Die wichtigsten Punkte:
- Im Frühjahr 2025 deckte die ZEIT auf: Die Software-Tochter Blackned von Rheinmetall hatte sieben Bundestagsabgeordneten im Vorfeld der Bundestagswahl Unterstützung im Wahlkampf angeboten. Das Unterstützungsangebot an einen achten Abgeordneten hatte dieser ausgeschlagen. Das Rüstungsunternehmen hat gezielt Mitglieder des Haushalts- und Verteidigungsausschusses angesprochen, die wenig später im Bundestag über einen millionenschweren Rüstungsauftrag entschieden, von dem Blackned profitierte.
- Ein Blackned-Lobbyist gab in einer Mail an einen Abgeordneten am 6. Januar 2025 offen zu: „Unsere Intention ist es, Abgeordnete, die im Rahmen ihrer Aufgaben für die Ausrüstung der Bundeswehr speziell im digitalen Umfeld einen Beitrag leisten, bei Ihren [sic] Wahlkämpfen … mit einer kleinen Summe zu unterstützen.“ Die Spenden beliefen sich jeweils auf 2.000 Euro.
- Der Rüstungslobbyist sagte, man habe gezielt den Verteidigungs- und den Haushaltsausschuss adressiert, „weil da die Macht ist”. Die Hoffnung sei, dass die Unterstützung der modernen Digitalisierung auch in der nächsten Legislatur fortgesetzt werde.
- Strafanzeige: abgeordnetenwatch zeigte Rheinmetall/Blackned wegen des Verdachts der Bestechung von Mandatsträgern an.
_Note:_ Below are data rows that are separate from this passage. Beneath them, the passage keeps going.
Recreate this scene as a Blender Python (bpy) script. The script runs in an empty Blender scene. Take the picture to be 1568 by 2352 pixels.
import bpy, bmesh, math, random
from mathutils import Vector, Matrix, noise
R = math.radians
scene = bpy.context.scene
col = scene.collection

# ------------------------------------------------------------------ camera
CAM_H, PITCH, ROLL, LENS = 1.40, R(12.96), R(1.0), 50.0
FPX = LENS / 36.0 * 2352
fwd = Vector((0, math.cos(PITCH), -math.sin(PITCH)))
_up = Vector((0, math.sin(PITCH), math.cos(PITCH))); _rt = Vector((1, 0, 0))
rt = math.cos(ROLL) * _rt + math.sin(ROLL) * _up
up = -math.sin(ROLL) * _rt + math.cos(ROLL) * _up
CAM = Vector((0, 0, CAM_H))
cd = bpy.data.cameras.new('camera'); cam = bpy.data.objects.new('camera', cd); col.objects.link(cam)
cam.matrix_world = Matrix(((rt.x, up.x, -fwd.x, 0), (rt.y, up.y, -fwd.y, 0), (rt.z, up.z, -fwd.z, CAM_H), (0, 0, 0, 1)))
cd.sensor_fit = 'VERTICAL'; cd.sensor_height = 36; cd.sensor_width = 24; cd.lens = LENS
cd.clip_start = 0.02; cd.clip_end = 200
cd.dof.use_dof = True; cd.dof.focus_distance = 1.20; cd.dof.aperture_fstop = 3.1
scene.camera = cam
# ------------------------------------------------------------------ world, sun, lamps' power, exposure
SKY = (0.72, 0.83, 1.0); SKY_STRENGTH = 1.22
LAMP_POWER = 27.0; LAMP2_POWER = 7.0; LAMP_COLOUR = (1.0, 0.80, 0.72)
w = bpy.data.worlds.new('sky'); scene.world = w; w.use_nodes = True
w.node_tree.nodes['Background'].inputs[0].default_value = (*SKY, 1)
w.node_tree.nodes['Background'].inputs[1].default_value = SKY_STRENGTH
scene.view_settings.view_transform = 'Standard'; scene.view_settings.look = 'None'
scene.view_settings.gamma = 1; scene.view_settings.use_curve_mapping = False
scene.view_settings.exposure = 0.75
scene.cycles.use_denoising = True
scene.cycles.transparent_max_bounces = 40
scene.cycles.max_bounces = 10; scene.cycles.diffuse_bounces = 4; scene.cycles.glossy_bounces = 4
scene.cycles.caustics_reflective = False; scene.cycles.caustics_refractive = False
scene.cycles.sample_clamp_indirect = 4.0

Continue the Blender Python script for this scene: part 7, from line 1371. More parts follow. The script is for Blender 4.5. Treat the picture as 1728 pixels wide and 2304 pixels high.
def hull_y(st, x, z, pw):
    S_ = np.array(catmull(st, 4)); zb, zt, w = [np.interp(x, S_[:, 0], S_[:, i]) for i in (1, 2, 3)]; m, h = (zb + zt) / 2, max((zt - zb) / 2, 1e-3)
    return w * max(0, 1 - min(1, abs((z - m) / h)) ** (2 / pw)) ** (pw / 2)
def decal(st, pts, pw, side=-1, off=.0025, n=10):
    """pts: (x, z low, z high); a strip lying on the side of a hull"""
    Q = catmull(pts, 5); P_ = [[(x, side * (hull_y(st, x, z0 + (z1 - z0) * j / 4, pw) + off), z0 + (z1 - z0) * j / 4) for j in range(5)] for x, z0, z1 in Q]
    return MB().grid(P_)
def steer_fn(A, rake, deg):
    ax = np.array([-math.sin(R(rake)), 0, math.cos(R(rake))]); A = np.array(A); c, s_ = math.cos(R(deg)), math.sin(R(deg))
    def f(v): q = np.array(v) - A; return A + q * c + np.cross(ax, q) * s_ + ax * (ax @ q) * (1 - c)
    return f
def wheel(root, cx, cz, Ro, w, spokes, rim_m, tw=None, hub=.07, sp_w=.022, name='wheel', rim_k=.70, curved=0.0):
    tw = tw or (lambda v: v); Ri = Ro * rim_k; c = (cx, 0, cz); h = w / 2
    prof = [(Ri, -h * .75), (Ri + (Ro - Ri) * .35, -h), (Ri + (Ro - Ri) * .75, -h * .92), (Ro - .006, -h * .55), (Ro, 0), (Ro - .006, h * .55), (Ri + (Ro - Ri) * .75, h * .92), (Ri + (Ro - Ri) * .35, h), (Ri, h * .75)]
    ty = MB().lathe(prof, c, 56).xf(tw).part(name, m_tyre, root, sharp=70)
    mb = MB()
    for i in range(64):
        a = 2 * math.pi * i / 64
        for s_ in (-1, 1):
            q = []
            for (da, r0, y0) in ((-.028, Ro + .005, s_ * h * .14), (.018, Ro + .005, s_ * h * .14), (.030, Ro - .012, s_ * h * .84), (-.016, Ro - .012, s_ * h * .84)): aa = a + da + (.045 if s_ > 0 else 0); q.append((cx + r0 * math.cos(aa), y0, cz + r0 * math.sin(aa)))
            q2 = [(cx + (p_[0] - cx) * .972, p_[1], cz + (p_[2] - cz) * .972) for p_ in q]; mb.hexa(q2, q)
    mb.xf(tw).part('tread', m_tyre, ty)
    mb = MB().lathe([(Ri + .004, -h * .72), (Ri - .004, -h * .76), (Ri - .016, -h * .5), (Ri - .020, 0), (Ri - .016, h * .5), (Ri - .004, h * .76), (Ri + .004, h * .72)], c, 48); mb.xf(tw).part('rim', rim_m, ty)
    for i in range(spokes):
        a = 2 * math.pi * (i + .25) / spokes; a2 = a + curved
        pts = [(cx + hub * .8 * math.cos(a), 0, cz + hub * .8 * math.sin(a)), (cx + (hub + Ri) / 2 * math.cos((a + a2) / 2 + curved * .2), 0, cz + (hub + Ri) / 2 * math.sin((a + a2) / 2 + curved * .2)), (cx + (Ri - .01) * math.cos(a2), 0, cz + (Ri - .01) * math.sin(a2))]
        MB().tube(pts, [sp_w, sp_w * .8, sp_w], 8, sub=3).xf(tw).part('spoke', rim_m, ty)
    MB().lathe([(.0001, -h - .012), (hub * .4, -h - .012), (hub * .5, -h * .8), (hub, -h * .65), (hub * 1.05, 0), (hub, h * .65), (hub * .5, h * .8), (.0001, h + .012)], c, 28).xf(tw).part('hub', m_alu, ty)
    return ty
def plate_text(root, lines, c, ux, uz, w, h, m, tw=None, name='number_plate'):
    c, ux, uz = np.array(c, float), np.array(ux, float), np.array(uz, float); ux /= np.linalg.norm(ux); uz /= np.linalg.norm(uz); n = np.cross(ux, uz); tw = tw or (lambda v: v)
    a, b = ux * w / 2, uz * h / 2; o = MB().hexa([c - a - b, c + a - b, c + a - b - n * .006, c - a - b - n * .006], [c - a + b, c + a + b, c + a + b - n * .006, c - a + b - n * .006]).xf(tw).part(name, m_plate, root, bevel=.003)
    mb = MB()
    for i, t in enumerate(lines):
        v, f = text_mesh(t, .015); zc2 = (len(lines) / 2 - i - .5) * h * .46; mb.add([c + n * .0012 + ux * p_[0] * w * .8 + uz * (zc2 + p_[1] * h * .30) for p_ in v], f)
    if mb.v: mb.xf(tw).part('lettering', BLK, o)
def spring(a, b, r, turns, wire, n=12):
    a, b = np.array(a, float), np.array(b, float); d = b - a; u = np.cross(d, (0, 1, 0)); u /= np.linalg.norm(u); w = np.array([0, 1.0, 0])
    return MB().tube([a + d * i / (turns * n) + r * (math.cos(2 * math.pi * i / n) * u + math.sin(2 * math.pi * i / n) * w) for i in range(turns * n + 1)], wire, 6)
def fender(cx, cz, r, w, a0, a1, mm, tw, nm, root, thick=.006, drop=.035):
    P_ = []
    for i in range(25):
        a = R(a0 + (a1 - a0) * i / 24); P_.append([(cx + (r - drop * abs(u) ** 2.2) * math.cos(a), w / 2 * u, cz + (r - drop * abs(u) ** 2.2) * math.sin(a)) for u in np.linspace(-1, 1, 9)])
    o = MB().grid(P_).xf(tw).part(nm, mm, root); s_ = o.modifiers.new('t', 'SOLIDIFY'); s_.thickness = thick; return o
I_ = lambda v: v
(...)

Nach § 108e StGB („Bestechlichkeit und Bestechung von Mandatsträgern“) sind das Angebot und die Gewährung finanzieller Vorteile, die mit der Erwartung eines bestimmten Verhaltens im Rahmen des Mandats verknüpft sind, unzulässig.
- Verfahrenseinstellung: Die Generalstaatsanwaltschaft Berlin hat das Verfahren kürzlich wegen eines fehlenden Anfangsverdachts eingestellt. Die Zweckbestimmung der Spende sei, so die Staatsanwaltschaft, eine Art der „Klimapflege“. Eine aufeinanderfolgende Leistung und Gegenleistung seien im konkreten Fall nicht erkennbar. Die von Blackned verfolgten Intentionen seien nur „allgemein formulierte politische Interessen“.
Zur Einordnung
Sarah Schönewolf, Sprecherin abgeordnetenwatch:
- „Wenn Unternehmen Geld an Abgeordnete zahlen dürfen, von deren Entscheidungen sie profitieren, gefährdet das die Unabhängigkeit der Politik. Allein der Eindruck, dass politische Entscheidungen von Abgeordneten durch Konzerne käuflich sind, lässt das Vertrauen in die Demokratie weiter schwinden.“
- „Die Botschaft dieser Entscheidung ist brandgefährlich: Ein Konzern könnte theoretisch ganz legal eine Million an einzelne Abgeordnete überweisen, solange damit keine konkrete Aufforderung verbunden ist. Wenn die Staatsanwaltschaft dies sorglos als ‚Klimapflege‘ absegnet, müssen Lobbyisten keinerlei Konsequenzen fürchten.“
- „Die Einstellung des Verfahrens mit Verweis auf „Klimapflege“ zeigt, wie normal der Austausch von Geld und politischem Zugang in Deutschland geworden ist. Genau deshalb brauchen wir schärfere Transparenz- und Karenzzeitregeln.“
Politische Forderungen
abgeordnetenwatch sieht eine gesetzliche Regelungslücke. Das sind für uns die drei wichtigsten Forderungen, um den zu großen Einfluss von Lobby-Verbänden und Konzernen auf politische Entscheidungen zurückzudrängen:
- Kontakttransparenz: Es muss endlich offengelegt werden, wer sich auf beiden Seiten von Lobby und politischen Entscheidungsträger:innen 1. wann, 2. mit wem und 3. zu welchem Thema trifft – und das ohne Ausnahmen.
- Ein gesetzlich verpflichtender legislativer und exekutiver Fußabdruck, der zeigt, welche Akteur:innen am Gesetzgebungsprozess beteiligt waren und welche Interessen sie vertreten haben. Nur so kann sichergestellt werden, dass alle Perspektiven gleichberechtigt gehört wurden und politische Entscheidungen nicht von finanz- und ressourcenstarken Lobby-Akteuren beeinflusst werden.
- Eine gesetzlich verpflichtende Karenzzeit von drei Jahren für den Wechsel von Spitzenpolitiker:innen bzw. aus relevanten Ausschüssen. Für uns ist klar: Politik muss unabhängig sein und dem Gemeinwohl dienen und darf nicht als Sprungbrett in die Wirtschafts- oder Rüstungslobby dienen.